MEUS TRABALHOS TEMPORÁRIOS

Na semana que antecede a Páscoa só não trabalha quem não quer, pois é quando surge uma grande oferta de trabalhos temporários, e mesmo de serviços avulsos, ainda que seja apenas aparar a grama do vizinho. Mas o que mais ocorre é que há, como no Natal, aquela demanda urgente por mão de obra que atenda a freguesia nas lojas. Todo mundo quer comprar chocolate. Quem está desempregado vê aí uma oportunidade de levantar-se, ganhar um bom dinheiro para não passar mal no feriado tão importante. E pelo seu esforço pode sonhar em ser efetivado no emprego, continuar no serviço, ter novamente sua carteira assinada.

Mas é desgastante trabalhar numa semana dessas. O trabalhador temporário trabalha muito mais do que aquele que está estabelecido, pois quer mostrar que é bom, que é capaz. Levanta cedo, permanece ativo o dia inteiro, sai tarde do trabalho. Mas sua consciência lhe diz que fez o máximo que pôde.

Já fiz muitos serviços temporários, até de Papai Noel já trabalhei. Não acredito em Papai Noel, mas vesti aquela indumentária acreditando em mim mesmo. Claro que não poderia esperar ser efetivado para depois do Natal. Aquela fantasia era sufocante demais.

Tratando-se da Páscoa, meus trabalhos temporários nunca foram atrás de balcão, embrulhando ovos de chocolate e as demais iguarias que se expõem na mesa no domingo da Ressurreição.

No domingo de Páscoa todos querem comer carne, para compensar a falta de carne na sexta-feira santa, quando só se come peixe. O povo deveria comer peixe o ano inteiro. Mais peixe e menos chocolate. Mas só querem peixe na semana santa.

Daí que surge tanto trabalho na semana da Páscoa. As feiras de peixe agitam o comércio por todas as cidades. Em cidades do litoral, são os peixes que vêm do mar; nas cidades do interior, são os peixes criados em açudes. Mas é tudo peixe, e todos agradam.

Todo ano, meu trabalho temporário é em feira de peixe. Quatro dias apenas, dois deles dedicados à pura preparação do real comércio que será na quarta e quinta-feira.

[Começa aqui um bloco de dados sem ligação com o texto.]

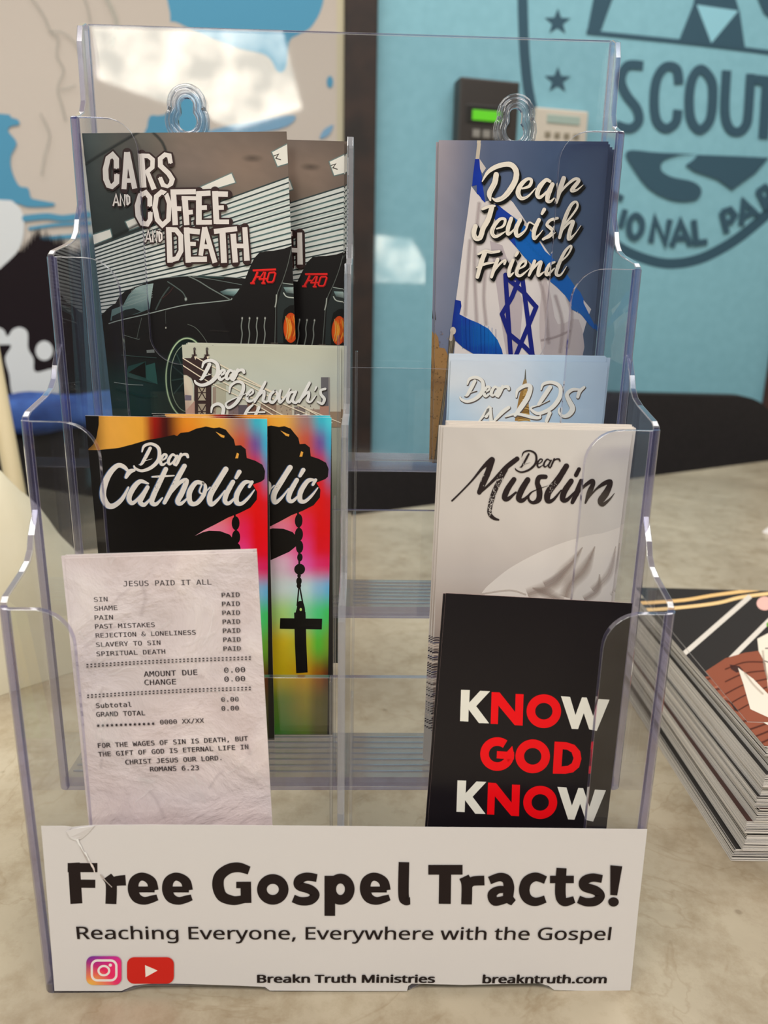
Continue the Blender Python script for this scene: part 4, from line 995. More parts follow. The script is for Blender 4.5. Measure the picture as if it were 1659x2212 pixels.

Como disse, é desgastante. Mas quando tudo acaba, é um grande alívio. Não sou pescador, nem criador de peixes. O que faço é o trabalho final, que é colocar o peixe na mão do freguês. E ele vai feliz por cumprir sua obrigação de comer peixe uma vez por ano.

E eu vou descansar, fazer qualquer coisa que me agrade no sábado e no domingo. Comer algum chocolate pode ser bom para aliviar-me do estresse. Mas com certeza não vou pescar.